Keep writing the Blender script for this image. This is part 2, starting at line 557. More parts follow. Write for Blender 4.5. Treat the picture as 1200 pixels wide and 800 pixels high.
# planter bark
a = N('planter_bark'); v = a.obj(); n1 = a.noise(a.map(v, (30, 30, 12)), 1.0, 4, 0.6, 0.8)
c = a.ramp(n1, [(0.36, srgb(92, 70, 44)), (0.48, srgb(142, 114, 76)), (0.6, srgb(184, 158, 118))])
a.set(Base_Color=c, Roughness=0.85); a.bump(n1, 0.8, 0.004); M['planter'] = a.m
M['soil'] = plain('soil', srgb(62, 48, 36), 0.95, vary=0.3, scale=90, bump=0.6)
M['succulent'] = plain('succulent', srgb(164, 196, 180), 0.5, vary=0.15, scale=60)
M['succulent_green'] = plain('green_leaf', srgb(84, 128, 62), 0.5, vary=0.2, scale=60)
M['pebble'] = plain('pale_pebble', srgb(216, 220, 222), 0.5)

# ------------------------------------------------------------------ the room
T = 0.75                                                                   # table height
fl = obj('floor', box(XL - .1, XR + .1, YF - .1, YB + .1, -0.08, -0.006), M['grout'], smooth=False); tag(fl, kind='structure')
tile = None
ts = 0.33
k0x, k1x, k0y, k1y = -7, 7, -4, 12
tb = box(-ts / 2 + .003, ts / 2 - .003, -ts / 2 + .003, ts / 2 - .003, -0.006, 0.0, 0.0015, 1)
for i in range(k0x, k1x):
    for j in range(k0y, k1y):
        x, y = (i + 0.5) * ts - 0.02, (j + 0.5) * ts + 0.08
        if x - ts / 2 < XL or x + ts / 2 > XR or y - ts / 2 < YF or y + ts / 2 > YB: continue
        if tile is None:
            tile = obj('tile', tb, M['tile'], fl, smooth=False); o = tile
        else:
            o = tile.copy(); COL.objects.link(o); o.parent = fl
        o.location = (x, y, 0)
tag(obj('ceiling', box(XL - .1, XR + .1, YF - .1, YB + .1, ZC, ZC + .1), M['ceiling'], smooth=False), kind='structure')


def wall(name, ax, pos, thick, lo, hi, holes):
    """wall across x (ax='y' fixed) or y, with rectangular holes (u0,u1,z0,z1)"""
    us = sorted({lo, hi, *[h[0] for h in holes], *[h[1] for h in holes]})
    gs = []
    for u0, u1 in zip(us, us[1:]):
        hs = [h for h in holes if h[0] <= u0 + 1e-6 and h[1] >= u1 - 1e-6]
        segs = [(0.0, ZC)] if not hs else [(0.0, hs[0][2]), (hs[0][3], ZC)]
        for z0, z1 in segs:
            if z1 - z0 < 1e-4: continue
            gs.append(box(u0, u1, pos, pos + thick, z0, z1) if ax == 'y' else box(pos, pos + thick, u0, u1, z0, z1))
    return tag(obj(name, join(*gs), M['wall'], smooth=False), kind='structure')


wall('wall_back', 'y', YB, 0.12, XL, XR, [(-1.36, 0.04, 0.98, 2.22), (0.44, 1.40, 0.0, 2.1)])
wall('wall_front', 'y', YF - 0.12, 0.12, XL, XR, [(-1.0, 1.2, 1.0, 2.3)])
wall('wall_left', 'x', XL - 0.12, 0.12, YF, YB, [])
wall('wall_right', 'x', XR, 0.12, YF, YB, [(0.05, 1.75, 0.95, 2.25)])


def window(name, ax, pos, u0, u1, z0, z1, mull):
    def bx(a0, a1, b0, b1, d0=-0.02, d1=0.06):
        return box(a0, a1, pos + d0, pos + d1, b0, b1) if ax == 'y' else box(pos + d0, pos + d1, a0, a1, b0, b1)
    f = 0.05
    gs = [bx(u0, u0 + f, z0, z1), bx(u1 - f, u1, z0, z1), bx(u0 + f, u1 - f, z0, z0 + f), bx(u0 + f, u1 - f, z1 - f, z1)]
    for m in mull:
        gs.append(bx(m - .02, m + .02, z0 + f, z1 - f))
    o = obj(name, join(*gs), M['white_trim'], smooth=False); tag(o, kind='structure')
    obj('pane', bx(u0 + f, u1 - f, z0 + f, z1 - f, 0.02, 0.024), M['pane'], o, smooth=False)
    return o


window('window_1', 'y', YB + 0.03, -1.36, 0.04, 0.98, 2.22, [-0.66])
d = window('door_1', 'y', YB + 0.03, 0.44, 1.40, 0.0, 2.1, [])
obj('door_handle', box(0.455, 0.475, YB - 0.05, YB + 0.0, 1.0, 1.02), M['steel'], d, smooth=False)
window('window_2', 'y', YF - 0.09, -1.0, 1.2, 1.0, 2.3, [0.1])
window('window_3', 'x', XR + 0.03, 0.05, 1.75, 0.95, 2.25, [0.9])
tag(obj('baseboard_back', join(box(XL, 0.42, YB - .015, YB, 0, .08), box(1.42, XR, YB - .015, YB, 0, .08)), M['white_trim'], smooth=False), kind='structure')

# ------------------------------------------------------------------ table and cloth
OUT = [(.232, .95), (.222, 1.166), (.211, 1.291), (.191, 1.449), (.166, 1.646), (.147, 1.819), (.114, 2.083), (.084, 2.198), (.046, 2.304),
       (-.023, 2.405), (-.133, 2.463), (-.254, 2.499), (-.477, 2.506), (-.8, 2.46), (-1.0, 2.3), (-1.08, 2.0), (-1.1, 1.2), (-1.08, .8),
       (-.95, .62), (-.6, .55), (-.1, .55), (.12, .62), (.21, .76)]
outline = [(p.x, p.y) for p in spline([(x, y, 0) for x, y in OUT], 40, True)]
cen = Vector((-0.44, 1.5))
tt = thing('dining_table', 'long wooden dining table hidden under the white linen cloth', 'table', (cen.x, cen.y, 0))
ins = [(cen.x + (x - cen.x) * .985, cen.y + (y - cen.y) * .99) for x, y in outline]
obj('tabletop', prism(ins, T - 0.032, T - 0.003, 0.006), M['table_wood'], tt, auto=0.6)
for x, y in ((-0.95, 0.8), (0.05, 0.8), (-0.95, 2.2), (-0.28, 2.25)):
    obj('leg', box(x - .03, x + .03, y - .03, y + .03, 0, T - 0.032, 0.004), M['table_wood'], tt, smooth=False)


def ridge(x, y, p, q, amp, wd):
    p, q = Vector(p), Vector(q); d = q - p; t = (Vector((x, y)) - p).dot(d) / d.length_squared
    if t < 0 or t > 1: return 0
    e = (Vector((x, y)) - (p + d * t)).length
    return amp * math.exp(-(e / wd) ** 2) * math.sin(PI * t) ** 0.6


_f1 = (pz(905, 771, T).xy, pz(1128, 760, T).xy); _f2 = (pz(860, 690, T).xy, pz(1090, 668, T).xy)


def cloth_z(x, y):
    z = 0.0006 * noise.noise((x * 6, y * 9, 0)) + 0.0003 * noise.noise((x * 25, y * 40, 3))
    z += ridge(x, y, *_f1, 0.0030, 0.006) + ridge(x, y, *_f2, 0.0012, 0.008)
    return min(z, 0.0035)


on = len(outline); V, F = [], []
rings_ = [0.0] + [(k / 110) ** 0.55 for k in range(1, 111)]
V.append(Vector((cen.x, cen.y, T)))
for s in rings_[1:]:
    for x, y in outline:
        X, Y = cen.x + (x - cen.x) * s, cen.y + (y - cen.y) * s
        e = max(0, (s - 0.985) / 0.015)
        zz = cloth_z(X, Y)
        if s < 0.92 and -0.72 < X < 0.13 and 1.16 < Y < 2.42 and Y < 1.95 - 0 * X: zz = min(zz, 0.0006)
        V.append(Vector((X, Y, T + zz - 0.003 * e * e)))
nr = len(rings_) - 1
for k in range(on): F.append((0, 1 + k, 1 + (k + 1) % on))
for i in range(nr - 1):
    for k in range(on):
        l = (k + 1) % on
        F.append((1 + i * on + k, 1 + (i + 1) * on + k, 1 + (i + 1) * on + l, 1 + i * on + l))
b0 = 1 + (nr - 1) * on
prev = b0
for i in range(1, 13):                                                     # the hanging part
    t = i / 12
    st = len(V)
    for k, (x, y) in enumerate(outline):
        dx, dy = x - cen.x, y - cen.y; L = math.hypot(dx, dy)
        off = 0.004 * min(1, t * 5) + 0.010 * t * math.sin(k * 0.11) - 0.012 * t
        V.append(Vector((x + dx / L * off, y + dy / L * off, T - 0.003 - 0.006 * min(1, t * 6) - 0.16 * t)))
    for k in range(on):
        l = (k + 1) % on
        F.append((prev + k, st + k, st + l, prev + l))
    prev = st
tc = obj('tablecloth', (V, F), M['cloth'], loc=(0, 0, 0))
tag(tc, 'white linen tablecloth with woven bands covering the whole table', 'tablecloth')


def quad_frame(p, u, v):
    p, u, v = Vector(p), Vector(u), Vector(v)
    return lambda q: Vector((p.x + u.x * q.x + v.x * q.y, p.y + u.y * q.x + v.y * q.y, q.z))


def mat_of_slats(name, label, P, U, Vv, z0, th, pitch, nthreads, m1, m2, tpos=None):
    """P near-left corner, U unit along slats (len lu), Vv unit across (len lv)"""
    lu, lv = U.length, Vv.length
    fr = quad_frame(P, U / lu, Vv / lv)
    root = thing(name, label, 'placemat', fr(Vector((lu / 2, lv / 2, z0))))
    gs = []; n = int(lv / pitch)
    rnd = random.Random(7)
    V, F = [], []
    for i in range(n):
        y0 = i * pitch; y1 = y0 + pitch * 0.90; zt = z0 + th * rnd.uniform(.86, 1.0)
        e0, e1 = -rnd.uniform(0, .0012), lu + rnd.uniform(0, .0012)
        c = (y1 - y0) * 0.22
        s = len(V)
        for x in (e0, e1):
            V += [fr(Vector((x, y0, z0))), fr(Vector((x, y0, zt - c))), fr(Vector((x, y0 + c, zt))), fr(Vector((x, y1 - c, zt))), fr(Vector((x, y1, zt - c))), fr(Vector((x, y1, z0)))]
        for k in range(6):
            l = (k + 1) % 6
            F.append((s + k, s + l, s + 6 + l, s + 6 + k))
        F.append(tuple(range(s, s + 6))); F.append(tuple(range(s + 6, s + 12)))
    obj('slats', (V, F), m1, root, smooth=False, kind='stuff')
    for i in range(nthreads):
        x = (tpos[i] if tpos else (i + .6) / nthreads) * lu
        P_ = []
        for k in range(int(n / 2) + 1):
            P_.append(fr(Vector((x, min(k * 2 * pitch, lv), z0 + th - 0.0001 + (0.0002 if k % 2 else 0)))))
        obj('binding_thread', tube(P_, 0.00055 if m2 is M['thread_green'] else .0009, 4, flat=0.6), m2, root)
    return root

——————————

Copy the lines from the start of the data verbatim, stopping after the line containing "M['pebble'] = plain('pale_pebble', srgb(216, 220, 222), 0.5)".

__EXERCISE SOLUTION__:
Keep writing the Blender script for this image. This is part 2, starting at line 557. More parts follow. Write for Blender 4.5. Treat the picture as 1200 pixels wide and 800 pixels high.
# planter bark
a = N('planter_bark'); v = a.obj(); n1 = a.noise(a.map(v, (30, 30, 12)), 1.0, 4, 0.6, 0.8)
c = a.ramp(n1, [(0.36, srgb(92, 70, 44)), (0.48, srgb(142, 114, 76)), (0.6, srgb(184, 158, 118))])
a.set(Base_Color=c, Roughness=0.85); a.bump(n1, 0.8, 0.004); M['planter'] = a.m
M['soil'] = plain('soil', srgb(62, 48, 36), 0.95, vary=0.3, scale=90, bump=0.6)
M['succulent'] = plain('succulent', srgb(164, 196, 180), 0.5, vary=0.15, scale=60)
M['succulent_green'] = plain('green_leaf', srgb(84, 128, 62), 0.5, vary=0.2, scale=60)
M['pebble'] = plain('pale_pebble', srgb(216, 220, 222), 0.5)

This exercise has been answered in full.